Acting on the ball

Joseph McCaughtry has gotten used to people telling him they hate him. And he likes it.

The Warren native plays the rich bully Lyle Ace in the coming-of-age comedy “Ping Pong Summer,” which premiered in January at the Sundance Film Festival and opens Friday in select cities. It will be available locally Friday on Video on Demand through cable and satellite providers.

“I’ve had people walk up and say, ‘I wanted to punch you in the face,'” McCaughtry said during a telephone interview from his home in southern Maryland. “Yes! Thank you! That means I did my job.”

McCaughtry, whose family moved to Maryland when he was 10 years old, only had done high school theater when he landed the role that had him sharing the screen with Lea Thompson (“Back to the Future”), John Hannah (“The Mummy,” “Spartacus”) and Academy Award winner Susan Sarandon.

Writer-director Michael Tully is a Maryland native and wanted to cast as many of the young actors as possible from the area. McCaughtry said he did his initial audition and then went on a family vacation to North Carolina.

“They asked me to come to a callback, so I drove back to Maryland and did the callback, and right off the bat they just loved me,” he said. “About a week after the callback, I got a call from Michael that he was 99 percent sure he wanted me for Lyle Ace.”

“Ping Pong Summer” was shot in September and October 2012 in and around Ocean City, Md.

“It was completely surreal, almost like I was in a dream,” McCaughtry said. “I figured I would feel low on the scale with such big actors there, but the crew and all of the bigger actors worked so well together, it made it such an amazing experience working on this film. Everyone just really connected really well with each other.”

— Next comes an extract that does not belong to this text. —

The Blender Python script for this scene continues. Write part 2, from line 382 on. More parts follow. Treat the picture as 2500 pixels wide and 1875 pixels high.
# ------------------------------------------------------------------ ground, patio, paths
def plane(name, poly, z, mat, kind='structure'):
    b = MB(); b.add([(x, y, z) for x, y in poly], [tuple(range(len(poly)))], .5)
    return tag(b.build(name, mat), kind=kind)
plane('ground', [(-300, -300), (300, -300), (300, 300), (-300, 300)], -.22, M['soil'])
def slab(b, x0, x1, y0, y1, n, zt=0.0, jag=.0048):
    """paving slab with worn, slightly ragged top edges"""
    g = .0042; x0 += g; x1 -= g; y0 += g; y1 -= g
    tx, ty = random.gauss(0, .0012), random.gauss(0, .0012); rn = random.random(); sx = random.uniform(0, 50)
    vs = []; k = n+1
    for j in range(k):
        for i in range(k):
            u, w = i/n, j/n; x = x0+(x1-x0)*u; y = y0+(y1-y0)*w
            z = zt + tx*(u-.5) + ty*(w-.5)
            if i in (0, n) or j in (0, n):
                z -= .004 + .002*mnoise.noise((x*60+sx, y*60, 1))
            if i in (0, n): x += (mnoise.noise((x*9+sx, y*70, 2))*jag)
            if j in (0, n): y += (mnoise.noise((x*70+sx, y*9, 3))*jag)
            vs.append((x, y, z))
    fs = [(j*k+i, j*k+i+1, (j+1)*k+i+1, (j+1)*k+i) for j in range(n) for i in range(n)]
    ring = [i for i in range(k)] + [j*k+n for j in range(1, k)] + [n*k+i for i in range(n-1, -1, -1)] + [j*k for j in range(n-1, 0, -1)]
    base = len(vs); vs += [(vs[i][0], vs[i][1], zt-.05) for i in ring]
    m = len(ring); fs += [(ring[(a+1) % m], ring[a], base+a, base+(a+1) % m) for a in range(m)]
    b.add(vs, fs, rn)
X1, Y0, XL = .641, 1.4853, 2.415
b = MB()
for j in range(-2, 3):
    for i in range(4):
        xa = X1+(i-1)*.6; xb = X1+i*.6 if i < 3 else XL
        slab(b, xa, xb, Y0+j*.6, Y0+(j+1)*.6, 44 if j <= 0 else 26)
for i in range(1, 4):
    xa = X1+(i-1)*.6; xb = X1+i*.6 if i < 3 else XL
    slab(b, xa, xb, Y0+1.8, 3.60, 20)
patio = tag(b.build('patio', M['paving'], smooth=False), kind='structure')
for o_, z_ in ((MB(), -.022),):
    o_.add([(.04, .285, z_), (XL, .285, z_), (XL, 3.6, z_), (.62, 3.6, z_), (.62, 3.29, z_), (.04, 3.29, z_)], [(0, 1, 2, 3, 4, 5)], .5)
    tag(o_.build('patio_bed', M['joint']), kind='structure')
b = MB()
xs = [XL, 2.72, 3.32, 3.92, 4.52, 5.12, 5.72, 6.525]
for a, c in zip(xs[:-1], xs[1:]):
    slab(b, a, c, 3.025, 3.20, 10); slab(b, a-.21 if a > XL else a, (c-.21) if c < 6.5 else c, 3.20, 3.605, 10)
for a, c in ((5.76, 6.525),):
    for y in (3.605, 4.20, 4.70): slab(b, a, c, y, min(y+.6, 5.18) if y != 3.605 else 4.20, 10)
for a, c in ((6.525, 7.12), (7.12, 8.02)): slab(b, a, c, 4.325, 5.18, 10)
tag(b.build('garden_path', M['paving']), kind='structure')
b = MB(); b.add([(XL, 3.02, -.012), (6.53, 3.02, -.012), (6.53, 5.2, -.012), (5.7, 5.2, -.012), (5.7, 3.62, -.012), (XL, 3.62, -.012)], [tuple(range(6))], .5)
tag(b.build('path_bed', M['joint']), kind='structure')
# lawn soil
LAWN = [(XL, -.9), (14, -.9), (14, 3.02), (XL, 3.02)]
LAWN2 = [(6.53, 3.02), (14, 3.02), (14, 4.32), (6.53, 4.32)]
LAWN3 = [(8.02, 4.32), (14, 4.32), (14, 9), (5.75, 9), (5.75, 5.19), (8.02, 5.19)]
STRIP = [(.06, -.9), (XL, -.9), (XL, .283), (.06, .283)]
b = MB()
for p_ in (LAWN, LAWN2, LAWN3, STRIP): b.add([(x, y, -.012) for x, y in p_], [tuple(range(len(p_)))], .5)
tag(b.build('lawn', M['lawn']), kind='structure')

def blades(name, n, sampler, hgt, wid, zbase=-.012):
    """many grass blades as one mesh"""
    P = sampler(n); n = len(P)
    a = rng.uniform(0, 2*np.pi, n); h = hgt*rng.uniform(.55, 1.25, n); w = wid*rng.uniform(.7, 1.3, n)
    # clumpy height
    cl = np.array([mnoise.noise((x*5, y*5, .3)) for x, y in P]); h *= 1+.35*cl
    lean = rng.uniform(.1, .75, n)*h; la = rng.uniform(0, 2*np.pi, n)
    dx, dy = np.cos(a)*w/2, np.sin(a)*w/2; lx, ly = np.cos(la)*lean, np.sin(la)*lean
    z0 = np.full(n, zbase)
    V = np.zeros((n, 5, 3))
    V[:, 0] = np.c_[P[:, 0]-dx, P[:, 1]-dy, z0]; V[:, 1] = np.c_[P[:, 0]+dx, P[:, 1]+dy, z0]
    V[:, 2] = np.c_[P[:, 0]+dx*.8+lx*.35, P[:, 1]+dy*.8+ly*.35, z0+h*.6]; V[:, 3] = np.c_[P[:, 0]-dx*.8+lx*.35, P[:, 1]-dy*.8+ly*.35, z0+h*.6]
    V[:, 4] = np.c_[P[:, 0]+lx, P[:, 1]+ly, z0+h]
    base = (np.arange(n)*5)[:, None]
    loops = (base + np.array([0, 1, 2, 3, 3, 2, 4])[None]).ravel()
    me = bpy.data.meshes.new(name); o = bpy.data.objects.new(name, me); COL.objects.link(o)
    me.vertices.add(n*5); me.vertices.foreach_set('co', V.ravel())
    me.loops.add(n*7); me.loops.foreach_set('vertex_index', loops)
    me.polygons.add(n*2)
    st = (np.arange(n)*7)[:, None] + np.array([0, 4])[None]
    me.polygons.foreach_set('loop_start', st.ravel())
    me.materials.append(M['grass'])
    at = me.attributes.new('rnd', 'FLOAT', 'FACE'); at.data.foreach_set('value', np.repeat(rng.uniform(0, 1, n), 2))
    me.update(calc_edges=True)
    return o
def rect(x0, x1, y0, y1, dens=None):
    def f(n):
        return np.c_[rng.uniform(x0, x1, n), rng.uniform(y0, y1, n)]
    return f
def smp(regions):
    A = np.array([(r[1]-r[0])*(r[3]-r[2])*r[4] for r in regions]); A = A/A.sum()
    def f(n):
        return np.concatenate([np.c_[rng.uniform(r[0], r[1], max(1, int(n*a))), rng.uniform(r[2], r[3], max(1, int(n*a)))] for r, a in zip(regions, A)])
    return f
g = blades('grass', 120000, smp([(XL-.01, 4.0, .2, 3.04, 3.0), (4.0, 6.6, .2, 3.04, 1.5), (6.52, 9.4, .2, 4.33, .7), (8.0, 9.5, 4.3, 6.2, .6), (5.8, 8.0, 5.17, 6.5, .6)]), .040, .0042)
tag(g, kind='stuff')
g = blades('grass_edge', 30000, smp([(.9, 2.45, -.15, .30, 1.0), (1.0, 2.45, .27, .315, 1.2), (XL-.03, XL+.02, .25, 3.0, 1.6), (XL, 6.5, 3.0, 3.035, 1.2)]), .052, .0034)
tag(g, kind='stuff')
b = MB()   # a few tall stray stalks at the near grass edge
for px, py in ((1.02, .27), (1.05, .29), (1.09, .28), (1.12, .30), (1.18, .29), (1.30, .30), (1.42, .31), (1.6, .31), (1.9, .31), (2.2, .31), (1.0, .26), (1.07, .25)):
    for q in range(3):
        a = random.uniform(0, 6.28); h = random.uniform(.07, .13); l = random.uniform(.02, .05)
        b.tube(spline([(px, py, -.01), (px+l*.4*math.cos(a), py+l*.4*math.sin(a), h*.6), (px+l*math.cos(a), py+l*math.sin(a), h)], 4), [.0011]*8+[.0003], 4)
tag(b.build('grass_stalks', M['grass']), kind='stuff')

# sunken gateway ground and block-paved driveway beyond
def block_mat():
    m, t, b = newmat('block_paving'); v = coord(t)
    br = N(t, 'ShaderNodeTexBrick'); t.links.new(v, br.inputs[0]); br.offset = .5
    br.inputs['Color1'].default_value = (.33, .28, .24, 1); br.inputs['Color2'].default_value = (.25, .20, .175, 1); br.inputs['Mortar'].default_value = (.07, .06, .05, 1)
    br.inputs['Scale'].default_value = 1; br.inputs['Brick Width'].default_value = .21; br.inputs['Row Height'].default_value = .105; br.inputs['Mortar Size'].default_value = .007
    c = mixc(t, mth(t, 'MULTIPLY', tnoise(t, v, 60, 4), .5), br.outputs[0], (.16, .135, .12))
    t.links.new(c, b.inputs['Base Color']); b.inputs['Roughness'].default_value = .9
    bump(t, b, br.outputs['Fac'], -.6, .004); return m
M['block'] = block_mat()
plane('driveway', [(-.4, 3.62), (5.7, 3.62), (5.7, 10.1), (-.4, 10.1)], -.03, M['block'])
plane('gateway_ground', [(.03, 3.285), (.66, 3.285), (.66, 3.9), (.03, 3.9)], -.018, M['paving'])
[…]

The movie – which tells the story of a teenaged boy whose family is vacationing in Ocean City, Md., in the mid ’80s – is designed to have the look and feel of ’80s films like “The Karate Kid.” It culminates in a ping pong match between the boy (Marcello Conte) and McCaughtry’s character. But McCaughtry didn’t go back and watch those old movies.

“He (Tully) didn’t want us watching ‘The Karate Kid’ … He didn’t want us to copy anyone. He wanted us to play it as real as possible. Honestly, there wasn’t much preparation for our characters. For myself, it was just what I thought was right at the time.”

Being the bully wasn’t easy. McCaughtry said a scene where he pours a gallon of milk on Conte’s character was particularly hard to shoot.

“I had to push my morals away, push that I-don’t-want-to-do-this feeling away and snap into character.”

But their animosity on screen didn’t carry over behind the scenes. McCaughtry said he and Conte became good friends during filming. And he wasn’t starstruck by some of his famous costars, in part because he doesn’t really remember actors names and roles, so he didn’t realize everything some of them had done. It wasn’t until McCaughtry was rewatching “The Mummy” one night after filming that he realized Hannah, who plays Conte’s father, was one of its stars.

McCaughtry, who turns 20 later this month, was in Utah when “Ping Pong Summer” premiered at the Sundance Film Festival, and he was in Cleveland in March when it played during the Cleveland International Film Festival. The experience of making the film and seeing the response to it has increased his interest in pursuing an acting career.

“Honestly, until ninth grade, I had no intention of being an actor at all,” he said. “It was not one of my goals. But I had a natural ability and thought I wanted to pursue it. Then I did the film. I already wanted to be an actor at that point, but it solidified it for me, seeing how it turned out and the amazing compliments I’ve gotten.”

He still lives in Maryland, but he has a West Coast agent and has been auditioning on tape for different roles. McCaughtry is considering relocating to New York, Los Angeles, Texas or another area with a vibrant film production market, but he doesn’t want to make a rash decision.

“I’m in no rush to leave,” he said. “Nothing is forcing me to go … I’m not really sure where I want to go at this point. There are so many places to choose from. I want to take my time, see what happens and let it all fold out in front of me. Then I’ll figure it out.”